MIAMI (Reuters) - Washington Redskins quarterback Donovan McNabb returns to Philadelphia on Sunday to face the Eagles in a game with more story lines than a soap opera.

McNabb, the Eagles' signal-caller for 11 years, comes up against Michael Vick -- the man he recruited to Philadelphia and ultimately replaced him.

A strong-armed, six-time Pro Bowler, McNabb had a complex relationship with Philadelphia's demanding fans, who were bitterly disappointed the Eagles could not win the Super Bowl.

That record leads McNabb to hope for a warm welcome from his former fans at sold-out Lincoln Financial Field.

"Hopefully cheers," he said. "It's been 11 great years. I mean, you wouldn't expect me to say I'm going to get booed, would you?

"But 11 years have been great, and that's one you just can't forget.

"There were a lot of people who were accepting of the things I was able to do, and respected me as a person and as a player, so I do feel like I was appreciated there."

The Redskins are 1-2 and, having lost two straight, will be desperate for a win against their NFC East rivals. But they are up against the 2-1 Eagles who have a quarterback in top form.

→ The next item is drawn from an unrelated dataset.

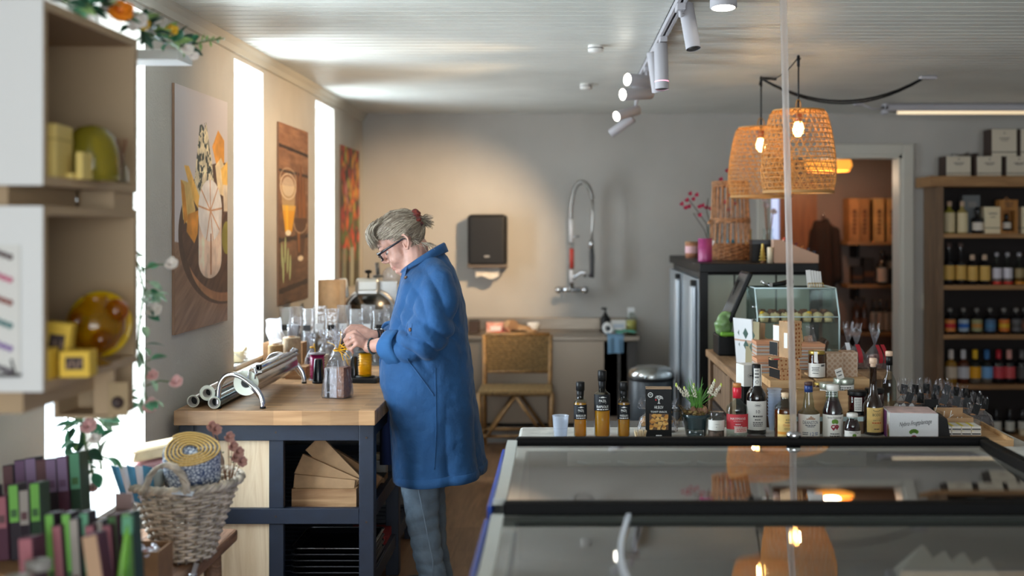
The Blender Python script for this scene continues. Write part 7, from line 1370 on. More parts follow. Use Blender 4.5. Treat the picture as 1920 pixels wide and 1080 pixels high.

Vick served 18 months in jail for his role in a dog fighting ring and without a team upon his release and no football experience for two years, it was McNabb who persuaded the Eagles to give him a chance as a reserve last season.

After McNabb was traded to Washington, Vick became the back-up to Kevin Kolb but a concussion to the Eagles starter handed Vick his chance and he has taken it with style.


Six touchdown passes, zero interceptions, 750 yards and one rushing score in the opening three games are impressive stats but just as notable has been the composed yet alert way in which Vick has seized his opportunity.

"Mike and I have been very good friends for almost 15 years now, so I'm just happy he's had this opportunity and he's really kind of flourished in it," McNabb said.

"One thing I wanted to do was give a guy an opportunity, give him a second chance.

"So many people turned their back on him.....Now people are starting to learn more about Mike the person, not just the football player."

"Everything I saw Don doing, I tried to emulate that," said Vick, who played six years with the Atlanta Falcons. "Everything Andy tells me to do, I do. It paid off for Donovan and I want the same thing."

Another tight divisional match-up in week four comes on Monday when the Miami Dolphins (2-1) host their AFC East rivals, the New England Patriots (2-1).

Both teams have lost to the New York Jets (2-1) and neither will want to drift into third place in a tough division.

The Pittsburgh Steelers, Chicago Bears and Kansas City Chiefs are the NFL's only unbeaten teams.

While the Chiefs have a bye week, the Steelers host Baltimore (2-1) and the Bears visit the struggling New York Giants (1-2).